The main characters are a trio of oil-field sabotage investigators who are called in to deal with threats of sabotage to tar sand oil fields near Fort MacMurray, Alberta and to a pipeline which carries oil to Alaska. So, two countries-Canada and the United States are involved, as are two oil companies, along with two sets of employees.

In those first slow-moving pages, MacLean must set the scene in terms of providing the reader with page after page of technological information and jargon, regarding how the tars sands are accessed, how the pipeline works, and how the gigantic oil fields are laid out, over several thousand square miles.

He introduces a plethora of characters, many of them minor. I found it difficult to keep all of them straight. On a plus side, the tar sand fields of northern Alberta, in the depths of winter, make for an interesting location for solving sabotage and murder.

Extreme temperatures, snow, and blowing snow that quickly covers an outdoor crime scene, or hides a body, are tough to deal with and cover evidence quickly. For those who may find themselves left outside for any length of time, the cold can be deadly.

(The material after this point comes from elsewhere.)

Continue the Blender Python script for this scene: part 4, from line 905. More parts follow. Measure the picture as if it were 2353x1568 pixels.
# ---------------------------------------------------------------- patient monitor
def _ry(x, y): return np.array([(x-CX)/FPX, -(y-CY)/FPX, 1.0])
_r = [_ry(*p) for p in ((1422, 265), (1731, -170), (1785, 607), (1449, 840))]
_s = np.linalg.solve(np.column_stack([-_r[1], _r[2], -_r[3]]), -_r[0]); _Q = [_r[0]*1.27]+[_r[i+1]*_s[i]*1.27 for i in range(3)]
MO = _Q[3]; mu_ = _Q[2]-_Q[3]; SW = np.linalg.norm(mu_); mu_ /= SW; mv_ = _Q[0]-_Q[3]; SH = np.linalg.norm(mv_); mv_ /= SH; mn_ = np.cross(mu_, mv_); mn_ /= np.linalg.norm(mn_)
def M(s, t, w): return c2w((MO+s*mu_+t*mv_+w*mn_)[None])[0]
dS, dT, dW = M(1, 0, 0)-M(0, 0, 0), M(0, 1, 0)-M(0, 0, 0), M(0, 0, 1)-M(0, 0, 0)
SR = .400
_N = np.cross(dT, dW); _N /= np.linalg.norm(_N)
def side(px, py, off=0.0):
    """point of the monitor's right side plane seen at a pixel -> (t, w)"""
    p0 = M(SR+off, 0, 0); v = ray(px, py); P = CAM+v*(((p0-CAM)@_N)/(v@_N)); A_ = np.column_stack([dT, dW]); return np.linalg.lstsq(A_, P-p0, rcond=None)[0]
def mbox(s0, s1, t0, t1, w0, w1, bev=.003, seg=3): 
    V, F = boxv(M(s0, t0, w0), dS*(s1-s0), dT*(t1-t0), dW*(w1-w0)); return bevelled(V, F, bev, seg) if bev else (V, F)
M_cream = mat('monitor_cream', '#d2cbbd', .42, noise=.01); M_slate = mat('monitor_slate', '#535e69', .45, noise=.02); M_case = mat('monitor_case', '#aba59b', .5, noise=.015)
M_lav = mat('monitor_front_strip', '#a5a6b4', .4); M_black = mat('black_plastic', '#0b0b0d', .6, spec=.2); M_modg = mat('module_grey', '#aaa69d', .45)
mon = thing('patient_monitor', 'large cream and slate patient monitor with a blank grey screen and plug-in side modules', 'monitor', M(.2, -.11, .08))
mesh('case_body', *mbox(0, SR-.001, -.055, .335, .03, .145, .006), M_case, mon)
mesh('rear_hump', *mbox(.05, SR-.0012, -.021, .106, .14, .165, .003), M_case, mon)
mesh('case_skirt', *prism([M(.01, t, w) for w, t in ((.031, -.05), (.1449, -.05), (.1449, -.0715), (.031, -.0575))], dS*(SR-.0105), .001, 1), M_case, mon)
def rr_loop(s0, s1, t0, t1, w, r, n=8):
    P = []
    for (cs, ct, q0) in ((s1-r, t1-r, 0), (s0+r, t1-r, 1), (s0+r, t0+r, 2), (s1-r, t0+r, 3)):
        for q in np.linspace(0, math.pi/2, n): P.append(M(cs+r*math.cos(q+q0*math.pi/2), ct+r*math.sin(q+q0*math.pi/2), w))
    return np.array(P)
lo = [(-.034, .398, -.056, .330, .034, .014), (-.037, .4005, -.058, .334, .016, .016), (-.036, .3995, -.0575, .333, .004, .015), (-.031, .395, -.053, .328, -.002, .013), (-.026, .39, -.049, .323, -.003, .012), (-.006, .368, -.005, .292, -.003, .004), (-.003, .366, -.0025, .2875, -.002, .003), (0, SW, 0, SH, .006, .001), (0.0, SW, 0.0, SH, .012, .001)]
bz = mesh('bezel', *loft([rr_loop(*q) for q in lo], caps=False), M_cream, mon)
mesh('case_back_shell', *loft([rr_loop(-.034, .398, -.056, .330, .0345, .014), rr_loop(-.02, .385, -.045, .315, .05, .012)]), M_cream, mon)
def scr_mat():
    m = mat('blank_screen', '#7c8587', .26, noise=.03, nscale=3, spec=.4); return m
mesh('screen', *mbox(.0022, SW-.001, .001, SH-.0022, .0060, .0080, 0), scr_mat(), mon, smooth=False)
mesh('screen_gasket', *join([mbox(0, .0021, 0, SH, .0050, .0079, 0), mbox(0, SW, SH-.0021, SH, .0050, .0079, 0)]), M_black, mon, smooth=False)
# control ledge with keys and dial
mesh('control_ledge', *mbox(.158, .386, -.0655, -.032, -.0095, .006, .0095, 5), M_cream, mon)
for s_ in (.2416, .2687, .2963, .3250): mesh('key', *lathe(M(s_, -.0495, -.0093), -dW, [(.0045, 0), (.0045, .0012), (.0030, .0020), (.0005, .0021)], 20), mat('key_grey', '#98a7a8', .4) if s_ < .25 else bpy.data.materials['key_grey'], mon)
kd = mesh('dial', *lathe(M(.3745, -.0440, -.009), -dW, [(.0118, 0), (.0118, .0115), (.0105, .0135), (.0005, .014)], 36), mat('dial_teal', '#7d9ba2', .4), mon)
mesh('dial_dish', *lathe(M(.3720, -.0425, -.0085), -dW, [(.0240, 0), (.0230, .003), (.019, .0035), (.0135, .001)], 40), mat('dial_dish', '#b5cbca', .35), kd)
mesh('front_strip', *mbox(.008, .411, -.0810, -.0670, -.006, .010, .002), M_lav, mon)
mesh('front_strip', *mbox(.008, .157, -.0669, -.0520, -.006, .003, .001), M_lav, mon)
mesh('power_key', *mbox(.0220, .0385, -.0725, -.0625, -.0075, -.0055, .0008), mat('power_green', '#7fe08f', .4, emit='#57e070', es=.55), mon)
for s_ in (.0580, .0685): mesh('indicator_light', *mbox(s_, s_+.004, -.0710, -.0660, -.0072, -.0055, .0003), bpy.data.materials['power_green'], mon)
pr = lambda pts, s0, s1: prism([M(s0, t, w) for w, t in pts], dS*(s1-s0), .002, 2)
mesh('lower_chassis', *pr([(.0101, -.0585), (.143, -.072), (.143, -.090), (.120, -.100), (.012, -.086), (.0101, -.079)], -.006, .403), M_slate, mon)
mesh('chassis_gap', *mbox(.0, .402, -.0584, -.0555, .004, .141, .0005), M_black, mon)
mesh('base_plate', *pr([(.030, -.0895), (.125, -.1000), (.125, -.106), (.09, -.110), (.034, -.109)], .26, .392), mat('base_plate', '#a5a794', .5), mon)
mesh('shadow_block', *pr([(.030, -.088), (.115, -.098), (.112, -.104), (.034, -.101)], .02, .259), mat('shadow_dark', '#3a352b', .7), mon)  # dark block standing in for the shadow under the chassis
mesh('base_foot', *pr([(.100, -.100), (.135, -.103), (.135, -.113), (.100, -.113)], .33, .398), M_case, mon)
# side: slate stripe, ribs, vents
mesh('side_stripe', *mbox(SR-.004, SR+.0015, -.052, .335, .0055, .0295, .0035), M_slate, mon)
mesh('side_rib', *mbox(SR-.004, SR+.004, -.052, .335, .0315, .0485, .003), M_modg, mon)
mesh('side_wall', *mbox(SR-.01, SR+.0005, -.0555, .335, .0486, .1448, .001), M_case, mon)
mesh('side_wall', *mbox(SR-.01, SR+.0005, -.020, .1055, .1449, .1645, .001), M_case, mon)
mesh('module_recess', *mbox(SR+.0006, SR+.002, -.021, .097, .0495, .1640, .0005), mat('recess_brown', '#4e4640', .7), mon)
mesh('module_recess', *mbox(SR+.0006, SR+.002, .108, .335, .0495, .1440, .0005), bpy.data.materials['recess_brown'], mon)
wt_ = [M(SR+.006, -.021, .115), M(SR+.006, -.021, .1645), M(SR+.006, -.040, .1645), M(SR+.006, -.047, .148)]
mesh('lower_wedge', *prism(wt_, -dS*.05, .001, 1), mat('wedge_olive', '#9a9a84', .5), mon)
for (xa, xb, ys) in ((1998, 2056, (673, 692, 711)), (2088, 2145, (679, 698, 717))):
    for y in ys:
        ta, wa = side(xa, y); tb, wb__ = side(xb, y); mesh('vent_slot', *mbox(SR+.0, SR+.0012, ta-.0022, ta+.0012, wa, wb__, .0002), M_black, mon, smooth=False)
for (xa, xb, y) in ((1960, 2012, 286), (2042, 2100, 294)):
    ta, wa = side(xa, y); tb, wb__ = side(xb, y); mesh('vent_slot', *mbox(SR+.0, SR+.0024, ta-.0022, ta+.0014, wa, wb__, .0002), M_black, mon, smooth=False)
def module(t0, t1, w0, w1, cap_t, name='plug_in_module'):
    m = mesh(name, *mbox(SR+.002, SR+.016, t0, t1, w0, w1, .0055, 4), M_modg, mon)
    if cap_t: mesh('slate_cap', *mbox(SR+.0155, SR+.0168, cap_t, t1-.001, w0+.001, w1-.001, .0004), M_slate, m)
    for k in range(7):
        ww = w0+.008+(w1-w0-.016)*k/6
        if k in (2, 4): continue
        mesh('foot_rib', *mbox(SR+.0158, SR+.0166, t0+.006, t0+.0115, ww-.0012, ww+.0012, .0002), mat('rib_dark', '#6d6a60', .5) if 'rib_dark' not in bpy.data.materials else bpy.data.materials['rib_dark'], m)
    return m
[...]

The remoteness of the crime sites and the need for helicopters to travel about in these difficult conditions, suggest that the threat is coming from the inside.

This book was written long before , when the world had a different take on security and threat levels to key resources such as the oil supply coming from these locations in North America. Who has to gain? The answer is OPEC". Later on a character says, "there are some certifiable loonies who would stop at nothing to achieve their own end". The last half of the book improves, but only marginally. There are a few exciting moments, but the resolution of the crisis is anticlimactic.

My connection with the main characters was limited, and only on a couple of occasions was I really concerned whether one of them survived. All in all, not what I was expecting from this author.